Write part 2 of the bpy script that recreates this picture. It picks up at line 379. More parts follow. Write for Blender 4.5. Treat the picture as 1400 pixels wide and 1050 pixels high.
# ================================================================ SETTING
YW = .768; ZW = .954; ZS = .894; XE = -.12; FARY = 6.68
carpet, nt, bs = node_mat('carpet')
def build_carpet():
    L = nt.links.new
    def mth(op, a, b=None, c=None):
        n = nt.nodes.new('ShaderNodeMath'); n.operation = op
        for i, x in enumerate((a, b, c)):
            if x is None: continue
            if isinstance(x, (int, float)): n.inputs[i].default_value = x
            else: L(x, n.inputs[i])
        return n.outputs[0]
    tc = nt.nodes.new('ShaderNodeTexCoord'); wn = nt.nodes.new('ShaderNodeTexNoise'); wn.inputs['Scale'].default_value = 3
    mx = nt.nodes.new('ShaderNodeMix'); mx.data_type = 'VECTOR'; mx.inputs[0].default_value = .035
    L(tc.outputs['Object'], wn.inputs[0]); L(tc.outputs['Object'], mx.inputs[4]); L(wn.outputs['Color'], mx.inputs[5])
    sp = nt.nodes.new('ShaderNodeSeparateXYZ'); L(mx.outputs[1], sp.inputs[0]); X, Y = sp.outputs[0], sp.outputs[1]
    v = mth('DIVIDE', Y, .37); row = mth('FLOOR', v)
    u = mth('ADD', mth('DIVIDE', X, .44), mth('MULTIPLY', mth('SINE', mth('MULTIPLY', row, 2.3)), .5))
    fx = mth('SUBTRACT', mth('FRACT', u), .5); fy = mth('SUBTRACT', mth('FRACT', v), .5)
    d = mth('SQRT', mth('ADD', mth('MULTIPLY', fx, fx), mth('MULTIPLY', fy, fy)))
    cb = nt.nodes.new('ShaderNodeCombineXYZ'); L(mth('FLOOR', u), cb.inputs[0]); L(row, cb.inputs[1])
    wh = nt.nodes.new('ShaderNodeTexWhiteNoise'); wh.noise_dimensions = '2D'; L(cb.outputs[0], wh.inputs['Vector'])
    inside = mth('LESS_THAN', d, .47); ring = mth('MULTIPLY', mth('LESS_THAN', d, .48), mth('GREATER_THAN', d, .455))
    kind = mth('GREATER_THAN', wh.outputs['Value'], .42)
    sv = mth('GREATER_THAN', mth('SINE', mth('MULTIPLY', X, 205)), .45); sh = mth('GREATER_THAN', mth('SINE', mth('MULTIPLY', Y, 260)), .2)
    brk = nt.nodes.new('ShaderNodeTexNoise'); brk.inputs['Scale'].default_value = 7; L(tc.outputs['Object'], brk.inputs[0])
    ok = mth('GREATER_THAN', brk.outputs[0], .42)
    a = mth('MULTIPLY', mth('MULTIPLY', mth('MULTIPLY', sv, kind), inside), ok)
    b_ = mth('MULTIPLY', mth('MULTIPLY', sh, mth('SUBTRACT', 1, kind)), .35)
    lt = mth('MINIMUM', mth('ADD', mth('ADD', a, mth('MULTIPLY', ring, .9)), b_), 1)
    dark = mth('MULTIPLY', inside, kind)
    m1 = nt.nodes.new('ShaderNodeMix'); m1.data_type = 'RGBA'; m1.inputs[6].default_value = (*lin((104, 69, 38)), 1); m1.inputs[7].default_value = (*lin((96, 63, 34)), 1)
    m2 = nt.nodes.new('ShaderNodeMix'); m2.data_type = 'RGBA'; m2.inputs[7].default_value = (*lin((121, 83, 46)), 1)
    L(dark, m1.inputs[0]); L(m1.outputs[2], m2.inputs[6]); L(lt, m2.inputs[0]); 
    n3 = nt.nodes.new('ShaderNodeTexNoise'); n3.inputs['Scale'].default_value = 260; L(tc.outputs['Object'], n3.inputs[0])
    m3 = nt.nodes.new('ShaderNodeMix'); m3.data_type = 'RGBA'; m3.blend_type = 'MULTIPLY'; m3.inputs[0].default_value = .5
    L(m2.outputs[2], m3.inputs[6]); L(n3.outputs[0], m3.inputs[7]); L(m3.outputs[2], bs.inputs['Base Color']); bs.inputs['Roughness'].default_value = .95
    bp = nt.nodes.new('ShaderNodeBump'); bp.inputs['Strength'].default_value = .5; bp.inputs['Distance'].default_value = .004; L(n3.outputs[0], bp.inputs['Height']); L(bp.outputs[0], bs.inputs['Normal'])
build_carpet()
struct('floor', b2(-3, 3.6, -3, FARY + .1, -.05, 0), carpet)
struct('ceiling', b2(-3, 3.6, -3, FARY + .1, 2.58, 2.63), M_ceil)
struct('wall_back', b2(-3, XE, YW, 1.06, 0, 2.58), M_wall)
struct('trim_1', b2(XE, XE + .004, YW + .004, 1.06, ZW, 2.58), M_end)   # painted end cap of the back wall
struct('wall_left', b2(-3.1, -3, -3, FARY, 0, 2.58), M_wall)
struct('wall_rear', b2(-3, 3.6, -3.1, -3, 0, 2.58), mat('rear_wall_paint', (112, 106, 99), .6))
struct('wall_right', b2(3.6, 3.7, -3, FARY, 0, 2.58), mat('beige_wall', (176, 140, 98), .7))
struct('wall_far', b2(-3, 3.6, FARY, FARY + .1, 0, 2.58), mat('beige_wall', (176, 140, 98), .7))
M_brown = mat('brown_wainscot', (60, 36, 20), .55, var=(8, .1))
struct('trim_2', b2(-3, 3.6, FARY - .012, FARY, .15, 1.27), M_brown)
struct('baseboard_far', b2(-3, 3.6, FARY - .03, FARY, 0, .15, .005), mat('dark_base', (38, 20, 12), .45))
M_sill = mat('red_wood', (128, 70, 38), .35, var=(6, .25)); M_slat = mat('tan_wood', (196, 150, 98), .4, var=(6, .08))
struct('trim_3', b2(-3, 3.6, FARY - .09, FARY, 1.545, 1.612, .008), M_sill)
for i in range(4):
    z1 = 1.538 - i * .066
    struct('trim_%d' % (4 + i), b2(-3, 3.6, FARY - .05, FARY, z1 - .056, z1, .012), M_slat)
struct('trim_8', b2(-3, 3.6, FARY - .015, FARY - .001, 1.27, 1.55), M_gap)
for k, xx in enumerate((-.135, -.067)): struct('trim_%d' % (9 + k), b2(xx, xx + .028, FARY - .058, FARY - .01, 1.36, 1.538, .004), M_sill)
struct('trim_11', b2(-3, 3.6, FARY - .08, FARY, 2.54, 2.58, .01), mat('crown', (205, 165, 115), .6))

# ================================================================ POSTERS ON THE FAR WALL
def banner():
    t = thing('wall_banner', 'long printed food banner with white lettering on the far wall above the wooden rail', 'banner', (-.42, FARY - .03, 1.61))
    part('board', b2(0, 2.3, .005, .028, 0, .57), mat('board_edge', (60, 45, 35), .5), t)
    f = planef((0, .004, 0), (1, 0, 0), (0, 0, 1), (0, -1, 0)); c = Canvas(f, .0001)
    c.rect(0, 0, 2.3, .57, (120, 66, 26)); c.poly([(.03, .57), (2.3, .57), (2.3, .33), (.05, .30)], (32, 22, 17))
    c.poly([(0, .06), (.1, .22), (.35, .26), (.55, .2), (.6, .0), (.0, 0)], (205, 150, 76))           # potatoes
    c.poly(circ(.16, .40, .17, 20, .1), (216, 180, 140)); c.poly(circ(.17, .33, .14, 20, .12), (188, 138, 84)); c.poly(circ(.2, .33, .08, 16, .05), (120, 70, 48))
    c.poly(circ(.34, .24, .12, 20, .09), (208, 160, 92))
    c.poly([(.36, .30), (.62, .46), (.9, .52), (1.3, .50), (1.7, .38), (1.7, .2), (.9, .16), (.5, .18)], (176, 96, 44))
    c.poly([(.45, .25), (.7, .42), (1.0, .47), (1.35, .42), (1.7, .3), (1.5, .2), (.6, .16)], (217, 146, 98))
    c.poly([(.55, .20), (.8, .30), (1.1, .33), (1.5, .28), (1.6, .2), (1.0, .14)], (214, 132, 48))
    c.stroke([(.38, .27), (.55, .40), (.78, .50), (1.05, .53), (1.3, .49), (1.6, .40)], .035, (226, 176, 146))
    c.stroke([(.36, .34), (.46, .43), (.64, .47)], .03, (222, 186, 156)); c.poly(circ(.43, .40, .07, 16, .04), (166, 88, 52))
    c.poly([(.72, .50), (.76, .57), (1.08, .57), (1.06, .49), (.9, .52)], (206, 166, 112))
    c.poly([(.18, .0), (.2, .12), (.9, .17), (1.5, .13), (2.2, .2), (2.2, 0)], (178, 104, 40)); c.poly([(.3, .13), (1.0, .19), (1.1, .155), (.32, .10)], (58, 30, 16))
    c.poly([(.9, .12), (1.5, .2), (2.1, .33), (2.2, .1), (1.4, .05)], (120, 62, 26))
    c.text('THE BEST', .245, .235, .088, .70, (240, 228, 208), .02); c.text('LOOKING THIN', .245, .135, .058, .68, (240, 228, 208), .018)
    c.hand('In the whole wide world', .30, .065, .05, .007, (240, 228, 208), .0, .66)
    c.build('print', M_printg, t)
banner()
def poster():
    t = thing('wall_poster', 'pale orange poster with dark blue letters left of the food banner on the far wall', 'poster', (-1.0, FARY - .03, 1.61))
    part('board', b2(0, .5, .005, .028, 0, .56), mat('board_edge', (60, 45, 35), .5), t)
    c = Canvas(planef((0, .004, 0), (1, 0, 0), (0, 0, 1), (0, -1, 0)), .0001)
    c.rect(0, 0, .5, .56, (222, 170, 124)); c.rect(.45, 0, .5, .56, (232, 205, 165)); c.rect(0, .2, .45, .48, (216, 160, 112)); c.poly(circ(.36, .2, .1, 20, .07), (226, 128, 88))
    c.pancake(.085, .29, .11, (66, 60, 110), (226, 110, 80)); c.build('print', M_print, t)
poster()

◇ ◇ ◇

— Problem statement —
Go through the listing above line by line and say how many lines hold the word "wide". Reply with that number only.

— Expected answer —
2